By FRANCES GRANT
"No flights, no tights," is the promise from the creators of Smallville, the latest television reforging of the young life of the Man of Steel.
Instead of a fully fledged superhero, the twist to this version of Superman is that he is a confused high school student coping both with raging hormones and strangely sprouting super powers he barely understands.
Similarly, the arch villain of the piece, Lex Luthor, has yet to embrace his evil destiny. Both the hero and anti-hero are characters in the making.
There was a flight or two in last week's opening double episode, but only in the young Clark Kent's dreams as he zoomed over to the house of the extremely fetching Lana Lang and hovered over her bed. The dream woke him and there he was suspended above his own bed.
The flight dream, we suddenly understand, is the kind of surprise nocturnal event which can visit a teen superhero. How will he cope, you wonder, when the x-ray vision and the heat vision kicks in?
This show makes much of its different take on the teen angst drama. Clark Kent is an alien and alienation is the primary condition of teenagers. The dilemmas caused by his special circumstances merely throws his search for self-understanding and acceptance into sharper relief.
"I just want to go through high school without being a total loser," he says. Like any teen, his main wish is, 'I'd give anything to be normal.'
Unfortunately, his powers, rather than a gift, appear more of an encumbrance at this stage in his life. How do you explain to your peers about being able to leap a tall corn silo at a single bound?

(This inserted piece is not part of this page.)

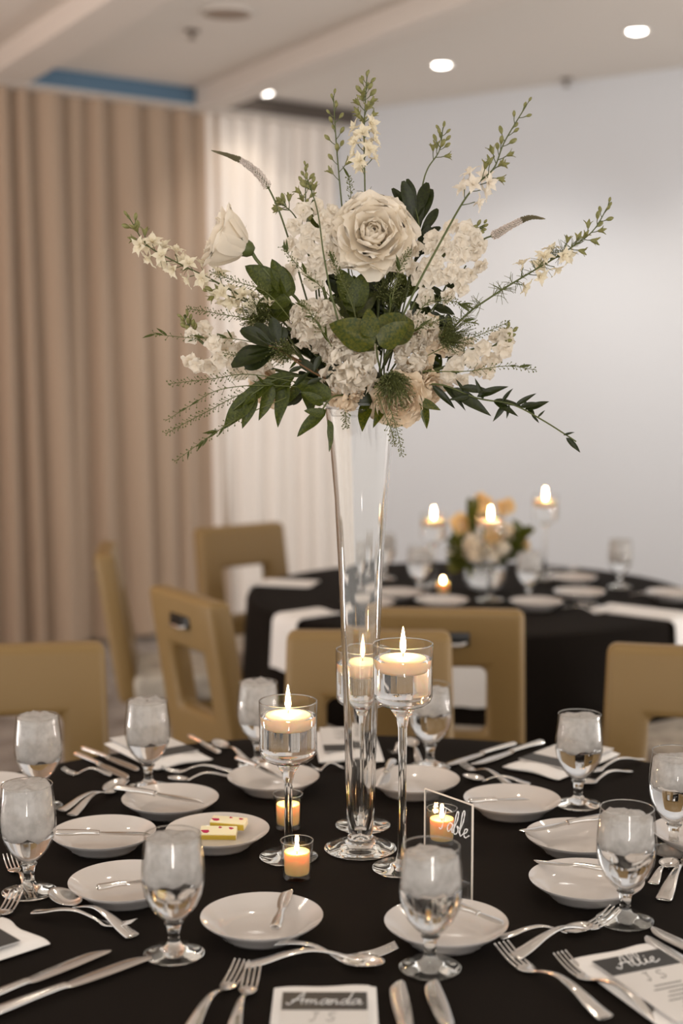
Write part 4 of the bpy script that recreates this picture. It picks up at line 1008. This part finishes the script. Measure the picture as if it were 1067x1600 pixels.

His flaws too are more poignant than most. How tragic, for example, that the girl he's lovesick for should wear a piece of kryptonite around her neck, ensuring that he cannot get near her without falling over.
But the "I'm not from round here" factor is hardly new. On the same channel on Tuesday nights a gang of good-looking aliens and earthling friends are making a meal of the alienation metaphor in Roswell, against the fabulously lit backdrop of New Mexico.
Smallville also gives its goodlooking alien and earthling friends the kind of picturesque broodiness which seems a hallmark of the teen drama meets X-Files genre.
And Smallville is no primary-coloured comicbook town but a place of supernaturally glowing cornfields and deep mystical shadows.
It also looks set to boast an impressive range of X-Files-ish villains - the kryptonite littering the Smallville environment providing a handy cause of the town's high ratio of freaks and mutants.
The nasties have also generated the show's best lines so far: of the bug-collector who metamorphoses into a spider and kills his mother, a disbeliever says, "I can't believe he'd hurt a fly".
Smallville also has its terribly witting references to other versions of the great American Superman myth and a sprinkling of other ha-ha allusions, such as having Kent reading Nietzsche.
But mostly the show doesn't fall into the temptation of trying to signal its coolness through constant use of hip pop culture allusions and historic Superman references in lieu of action.
And it certainly looks like it has money to spend on special effects, if last week's attention-grabbing meteor shower is any indication.
Now the set-up work has been done, the show looks set to follow the example of Buffy the Vampire Slayer, another of its teen drama cousins, and keep plenty of bad guy butt-kicking action to break up all that teen torment.